The Reviews Are In

At the time of writing, just past 0200 GMT, Chappie has a 32% rating on Rotten Tomatoes. I haven’t seen the film, since I am not an actual critic, so I cannot say if I agree with the score.

That being said . . .

The trailers looked awful. I mean, way worse than Edge of Tomorrow. I have seen the Chappie trailer in front of every movie since what, Guardians of the Galaxy, maybe? At least, Gone Girl. Or, at least it feels that way. People talk about trailer fatigue, but in this case, it was self inflicted, since I chose to go to the theatre. It’s not like I clicked on a link or anything. The third and supposedly last trailer for The Avengers: Age of Ultron was set forth on the world yesterday, and of course I saw it, since most of the review show I watch on YouTube were going to be discussing it. I don’t want to be any more out of the loop than I already am.

Neill Blomkamp’s first film, District 9, is at 90% on Rotten Tomatoes, which is an excellent score, as I am lead to belive. Blomkamp was touted as the “Next Big Thing,” or whatever term critics choose to use to describe a director whose first film is universally acclaimed. Many of those same critics said the same of M. Night Shyamalan post-The Sixth Sense, which was also a great film. Shyamalan followed with Unbreakable, which some reviews thought was even better than The Sixth Sense. Many also liked his third film, Signs, right up until the last ten minutes or so. After that, things started going downhill at a rapid clip.

It seems no one believes that Shayamalan has a good film left in him. While others may want to have a big rethink about his first two efforts. But it’s always easy to see the clues to the plot in retrospect. Almost always. I have seen The Usual Suspects at least thirty-seven times, and I always think that Dean Keaton is Keyser Soze.

Blomkamp’s second movie, Elysium, has a Tomatometer rating of 68%, more than twice that of Chappie. Everyone seemed to talk about how disappointed in the film, and how, in a way, it was a retread of District 9. I heard on AMC Movie Talk the other day that Blomkamp recently addressed the story problems in Elysium, and he felt he could have done better. Good for him; and I am not being sarcastic. Many directors and/or writers would ever admit shortcomings. The problem is: This admission led some to feel that Chappie would be a return to form. Well…

I am not rooting against Blomkamp–far from it. I don’t want to see anyone fail, not even Michael Bay. I doesn’t help me one iota, and I do not derive any pleasure from seeing others fall flat on their face.

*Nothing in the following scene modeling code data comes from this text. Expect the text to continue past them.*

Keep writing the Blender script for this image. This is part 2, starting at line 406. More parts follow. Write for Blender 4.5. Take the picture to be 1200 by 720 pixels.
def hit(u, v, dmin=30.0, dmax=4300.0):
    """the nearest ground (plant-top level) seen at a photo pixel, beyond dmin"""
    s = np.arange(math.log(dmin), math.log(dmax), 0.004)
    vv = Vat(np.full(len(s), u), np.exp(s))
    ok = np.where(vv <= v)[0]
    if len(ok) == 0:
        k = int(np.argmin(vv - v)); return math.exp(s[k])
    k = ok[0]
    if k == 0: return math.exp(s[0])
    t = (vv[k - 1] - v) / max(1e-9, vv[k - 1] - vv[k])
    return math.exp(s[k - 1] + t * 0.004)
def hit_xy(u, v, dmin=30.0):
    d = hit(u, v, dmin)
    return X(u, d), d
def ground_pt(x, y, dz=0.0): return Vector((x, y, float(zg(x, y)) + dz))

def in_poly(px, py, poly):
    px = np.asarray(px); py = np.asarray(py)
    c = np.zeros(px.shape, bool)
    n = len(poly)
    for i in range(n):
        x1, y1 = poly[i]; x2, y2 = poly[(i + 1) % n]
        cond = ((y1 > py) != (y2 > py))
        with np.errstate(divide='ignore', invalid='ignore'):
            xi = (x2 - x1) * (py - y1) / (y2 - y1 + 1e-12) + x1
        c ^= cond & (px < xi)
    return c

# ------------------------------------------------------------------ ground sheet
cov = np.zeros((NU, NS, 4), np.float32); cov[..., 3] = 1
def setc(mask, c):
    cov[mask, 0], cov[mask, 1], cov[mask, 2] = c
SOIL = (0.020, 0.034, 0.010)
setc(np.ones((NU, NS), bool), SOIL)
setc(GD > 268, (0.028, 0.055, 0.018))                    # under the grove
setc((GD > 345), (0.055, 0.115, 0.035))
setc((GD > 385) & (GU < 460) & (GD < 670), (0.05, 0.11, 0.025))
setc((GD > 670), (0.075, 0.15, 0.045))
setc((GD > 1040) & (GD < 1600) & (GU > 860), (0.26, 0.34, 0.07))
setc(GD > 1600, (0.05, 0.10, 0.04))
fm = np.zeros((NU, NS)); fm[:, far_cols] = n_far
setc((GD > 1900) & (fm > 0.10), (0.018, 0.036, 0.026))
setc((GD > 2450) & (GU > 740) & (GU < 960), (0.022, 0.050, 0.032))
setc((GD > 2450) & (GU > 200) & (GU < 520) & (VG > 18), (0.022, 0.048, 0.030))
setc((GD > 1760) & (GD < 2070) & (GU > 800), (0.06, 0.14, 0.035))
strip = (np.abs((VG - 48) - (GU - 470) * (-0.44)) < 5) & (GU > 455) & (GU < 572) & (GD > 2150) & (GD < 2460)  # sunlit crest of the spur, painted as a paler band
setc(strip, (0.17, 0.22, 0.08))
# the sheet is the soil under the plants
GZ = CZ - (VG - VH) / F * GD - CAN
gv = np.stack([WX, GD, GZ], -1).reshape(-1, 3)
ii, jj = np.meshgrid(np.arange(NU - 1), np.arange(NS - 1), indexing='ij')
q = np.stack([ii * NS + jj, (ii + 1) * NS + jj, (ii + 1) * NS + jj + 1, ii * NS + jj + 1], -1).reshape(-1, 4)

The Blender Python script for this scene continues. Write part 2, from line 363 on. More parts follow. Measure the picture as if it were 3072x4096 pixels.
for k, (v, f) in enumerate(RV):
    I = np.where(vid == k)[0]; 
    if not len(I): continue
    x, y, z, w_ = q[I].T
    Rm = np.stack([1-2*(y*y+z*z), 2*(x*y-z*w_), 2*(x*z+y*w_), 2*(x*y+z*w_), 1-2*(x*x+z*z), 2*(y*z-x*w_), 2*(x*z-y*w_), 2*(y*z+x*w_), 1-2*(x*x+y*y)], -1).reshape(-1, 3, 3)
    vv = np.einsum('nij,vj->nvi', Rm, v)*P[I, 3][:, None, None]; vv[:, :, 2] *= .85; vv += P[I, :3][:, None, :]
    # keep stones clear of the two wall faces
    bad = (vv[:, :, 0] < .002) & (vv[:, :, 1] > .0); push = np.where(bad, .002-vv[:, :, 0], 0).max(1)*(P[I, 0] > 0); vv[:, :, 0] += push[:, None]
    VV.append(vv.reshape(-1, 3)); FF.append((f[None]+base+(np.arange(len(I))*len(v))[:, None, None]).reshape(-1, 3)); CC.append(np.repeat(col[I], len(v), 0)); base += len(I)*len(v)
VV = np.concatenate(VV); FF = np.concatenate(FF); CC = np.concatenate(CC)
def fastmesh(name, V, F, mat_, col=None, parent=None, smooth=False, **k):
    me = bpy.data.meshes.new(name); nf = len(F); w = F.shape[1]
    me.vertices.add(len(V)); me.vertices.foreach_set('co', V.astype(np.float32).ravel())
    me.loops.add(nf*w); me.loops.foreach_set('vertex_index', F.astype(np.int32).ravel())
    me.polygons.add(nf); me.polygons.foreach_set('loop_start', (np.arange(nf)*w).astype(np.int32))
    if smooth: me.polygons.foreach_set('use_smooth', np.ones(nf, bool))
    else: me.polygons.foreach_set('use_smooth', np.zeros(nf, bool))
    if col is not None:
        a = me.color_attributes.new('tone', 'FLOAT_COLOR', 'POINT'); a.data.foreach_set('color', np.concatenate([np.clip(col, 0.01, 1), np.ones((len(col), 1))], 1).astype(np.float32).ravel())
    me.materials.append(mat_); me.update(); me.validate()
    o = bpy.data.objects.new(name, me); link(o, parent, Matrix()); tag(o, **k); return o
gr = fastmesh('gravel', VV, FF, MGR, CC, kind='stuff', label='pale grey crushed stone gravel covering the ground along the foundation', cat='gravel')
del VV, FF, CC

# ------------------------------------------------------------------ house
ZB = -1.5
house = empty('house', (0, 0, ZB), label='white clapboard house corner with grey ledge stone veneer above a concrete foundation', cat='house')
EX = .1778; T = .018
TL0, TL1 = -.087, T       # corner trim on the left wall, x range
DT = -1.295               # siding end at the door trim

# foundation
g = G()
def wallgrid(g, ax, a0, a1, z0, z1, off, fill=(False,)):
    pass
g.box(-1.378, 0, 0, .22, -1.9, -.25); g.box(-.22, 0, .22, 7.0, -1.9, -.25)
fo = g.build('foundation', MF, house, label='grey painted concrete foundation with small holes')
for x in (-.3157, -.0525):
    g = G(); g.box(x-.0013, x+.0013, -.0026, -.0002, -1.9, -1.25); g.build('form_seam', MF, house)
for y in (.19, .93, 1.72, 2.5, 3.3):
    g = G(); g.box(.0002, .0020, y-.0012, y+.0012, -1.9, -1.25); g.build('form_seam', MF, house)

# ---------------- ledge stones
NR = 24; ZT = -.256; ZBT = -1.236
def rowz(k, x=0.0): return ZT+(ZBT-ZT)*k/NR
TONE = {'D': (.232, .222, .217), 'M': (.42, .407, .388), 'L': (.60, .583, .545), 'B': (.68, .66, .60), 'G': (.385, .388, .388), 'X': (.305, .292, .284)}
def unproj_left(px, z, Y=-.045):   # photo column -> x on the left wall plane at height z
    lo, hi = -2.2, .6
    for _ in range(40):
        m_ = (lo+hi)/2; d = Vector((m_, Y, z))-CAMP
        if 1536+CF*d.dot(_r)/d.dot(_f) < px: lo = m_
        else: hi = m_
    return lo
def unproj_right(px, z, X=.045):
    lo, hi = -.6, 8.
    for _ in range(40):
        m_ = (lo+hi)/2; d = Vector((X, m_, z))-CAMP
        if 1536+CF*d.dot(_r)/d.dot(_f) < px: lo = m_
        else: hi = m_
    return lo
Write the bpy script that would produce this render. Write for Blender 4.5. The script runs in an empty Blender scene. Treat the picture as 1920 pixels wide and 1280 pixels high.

What I wonder is this: What if the order of Blomkamp’s films had been reversed? Chappie would probably been even less well recieved, since there would have been no previous work to compare and contrast it to. Elysium would be seen as a vast improvement, and critics would be looking forward to the next project. District 9 would be hailed as a triumph by many, while some may still see Blomkamp as the guy who foisted Chappie upon an unsuspecting world.

Next up: Blomkamp will direct the next installment of the Alien franchise. After the last two movies, both his and Alien, there’s nowhere to go but up.